Ever since it was discovered by Chinese emperor Shen Nung in 2737 BC, when some tea leaves accidentally blew into his pot of hot water, tea has become a staple around the world. Over 4,700 years later, you can find it growing in India, Sri Lanka, Japan, Kenya and all around the world.

In China, in particular, tea plays a central role, not just in social settings but as part of the culture’s three schools of philosophy. Chinese philosopher Confucius believed tea could help people understand each other’s character and nature. Buddhists categorise tea as one of the four essential ways to get one’s mind to concentrate and focus – the other three being walking, feeding fish and sitting quietly. And Taoists say tea is a vital ingredient in the elixir of immortality, which puts people in harmony with Nature.
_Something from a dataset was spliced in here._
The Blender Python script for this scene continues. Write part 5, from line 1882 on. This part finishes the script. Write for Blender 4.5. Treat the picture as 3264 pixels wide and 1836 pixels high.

There’s no doubt, for the Chinese, tea is an integral part of daily life, across all levels of society.

One type of tea that’s unique to the country is Pu’erh tea, which is beloved for its musky, strong flavour and its ‘returning taste’ – a sensation of refreshing mint that rises from the back of the throat and fills the mouth as you sip the tea.

According to a March 2019 report in National Geographic, tea from villages like Laobanzhang, which produces Pu’erh, can cost up to $8,000 (Dh29,384) per kilo.

One of the reasons for this seemingly exorbitant price is because Pu’erh doesn’t come from tea shrubs that grow on plantations. Instead, it originates from ancient tea trees that grow wild in China’s Xishuangbanna Prefecture. Some of these resilient trees are more than a thousand years old, while others are well into their hundreds. Since no one waters or fertilises these trees, the taste of the leaves from each tea is entirely new and different.

Pu’erh can also be brewed multiple times, with the flavour changing with each infusion. And its value rises over time; some collectors save Pu’erh leaves for decades, and the aged tea sells for over $10,000 (Dh36,731) for a few grams.

With such extraordinary tea at hand, it’s no surprise the beverage is a prized, beloved part of Chinese culture and tradition.